_Written problem_
Quote each line of the material verbatim, without the pictures.

_Supplied information_
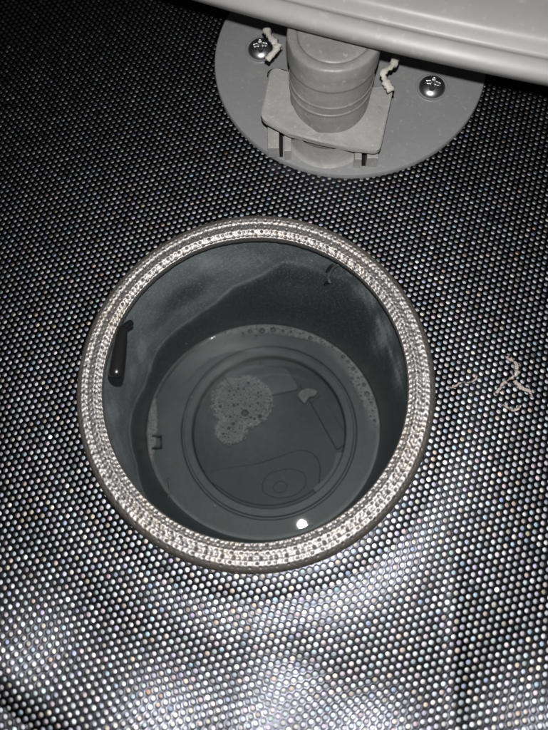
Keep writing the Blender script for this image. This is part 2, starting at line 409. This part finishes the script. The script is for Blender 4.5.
# small flat shard of grey metal stuck up at the rim foot near the bottom
# ------------------------------------------------------------------ the well
well = thing('sump_well', 'round dark grey plastic well under the mesh rim, limescale on its upper wall', 'drain well', (WC.x, WC.y, -92))
WS = .977
wprof = [(44.2, -.8), (45.0, -1.5), (45.9, -3.0), (46.2, -6)] + [(46.2+1.1*(t/16), -6-(t*70/16)) for t in range(1, 17)] + [(47.4, -79), (47.3, -82.2)]
wprof = [(a*WS, b) for a, b in wprof]
wpp = []
for i in range(len(wprof)-1):
    for s in range(4):
        t = s/4; wpp.append((wprof[i][0]*(1-t)+wprof[i+1][0]*t, wprof[i][1]*(1-t)+wprof[i+1][1]*t))
wpp.append(wprof[-1])
NW = 360
def wall_c(z):
    t = min(1, max(0, z/WZ)); return RC.x+(WC.x-RC.x)*t, RC.y+(WC.y-RC.y)*t
def wall_oval(z): return 1+(OV-1)*np.clip(1+z/40, 0, 1)+(OVW-1)*np.clip(-z/76, 0, 1)
def wall_r(z): return float(np.interp(-z, [-p[1] for p in wprof], [p[0] for p in wprof]))
def wall_hit(pxx, pyy):
    zz = -3.0
    for _ in range(400):
        p = at(pxx, pyy, zz); c = wall_c(zz)
        if math.hypot(p.x-c[0], (p.y-c[1])/float(wall_oval(zz))) >= wall_r(zz): break
        zz -= .25
    return (math.atan2((p.y-c[1])/float(wall_oval(zz)), p.x-c[0]), zz)
V, Fc = lathe(wpp, RC, NW, WC, 0, WZ)
Va = np.array(V); cyv = RC.y+(WC.y-RC.y)*np.clip(Va[:, 2]/WZ, 0, 1)
Va[:, 1] = cyv+(Va[:, 1]-cyv)*wall_oval(Va[:, 2])
# gentle out-of-round
wall = obj('wall', Va, Fc, M_wall, well, loc=(WC.x, WC.y, -92))
bound = [wall_hit(*p) for p in [(262, 276), (248, 282), (233, 288), (216, 303), (203, 312), (190, 321), (171, 335), (158, 350), (145, 387), (133, 410), (130, 431), (137, 464), (146, 498), (165, 520)]]
bound += [wall_hit(*p) for p in [(285, 262), (320, 272), (350, 283), (372, 315), (389, 350), (399, 380), (406, 410)]]
bound = sorted(bound); ba = np.array([b[0] for b in bound]); bz = np.array([b[1] for b in bound])
ba = np.concatenate([ba-2*math.pi, ba, ba+2*math.pi]); bz = np.tile(bz, 3)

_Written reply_
Keep writing the Blender script for this image. This is part 2, starting at line 409. This part finishes the script. The script is for Blender 4.5.
# small flat shard of grey metal stuck up at the rim foot near the bottom
# ------------------------------------------------------------------ the well
well = thing('sump_well', 'round dark grey plastic well under the mesh rim, limescale on its upper wall', 'drain well', (WC.x, WC.y, -92))
WS = .977
wprof = [(44.2, -.8), (45.0, -1.5), (45.9, -3.0), (46.2, -6)] + [(46.2+1.1*(t/16), -6-(t*70/16)) for t in range(1, 17)] + [(47.4, -79), (47.3, -82.2)]
wprof = [(a*WS, b) for a, b in wprof]
wpp = []
for i in range(len(wprof)-1):
    for s in range(4):
        t = s/4; wpp.append((wprof[i][0]*(1-t)+wprof[i+1][0]*t, wprof[i][1]*(1-t)+wprof[i+1][1]*t))
wpp.append(wprof[-1])
NW = 360
def wall_c(z):
    t = min(1, max(0, z/WZ)); return RC.x+(WC.x-RC.x)*t, RC.y+(WC.y-RC.y)*t
def wall_oval(z): return 1+(OV-1)*np.clip(1+z/40, 0, 1)+(OVW-1)*np.clip(-z/76, 0, 1)
def wall_r(z): return float(np.interp(-z, [-p[1] for p in wprof], [p[0] for p in wprof]))
def wall_hit(pxx, pyy):
    zz = -3.0
    for _ in range(400):
        p = at(pxx, pyy, zz); c = wall_c(zz)
        if math.hypot(p.x-c[0], (p.y-c[1])/float(wall_oval(zz))) >= wall_r(zz): break
        zz -= .25
    return (math.atan2((p.y-c[1])/float(wall_oval(zz)), p.x-c[0]), zz)
V, Fc = lathe(wpp, RC, NW, WC, 0, WZ)
Va = np.array(V); cyv = RC.y+(WC.y-RC.y)*np.clip(Va[:, 2]/WZ, 0, 1)
Va[:, 1] = cyv+(Va[:, 1]-cyv)*wall_oval(Va[:, 2])
# gentle out-of-round
wall = obj('wall', Va, Fc, M_wall, well, loc=(WC.x, WC.y, -92))
bound = [wall_hit(*p) for p in [(262, 276), (248, 282), (233, 288), (216, 303), (203, 312), (190, 321), (171, 335), (158, 350), (145, 387), (133, 410), (130, 431), (137, 464), (146, 498), (165, 520)]]
bound += [wall_hit(*p) for p in [(285, 262), (320, 272), (350, 283), (372, 315), (389, 350), (399, 380), (406, 410)]]
bound = sorted(bound); ba = np.array([b[0] for b in bound]); bz = np.array([b[1] for b in bound])
ba = np.concatenate([ba-2*math.pi, ba, ba+2*math.pi]); bz = np.tile(bz, 3)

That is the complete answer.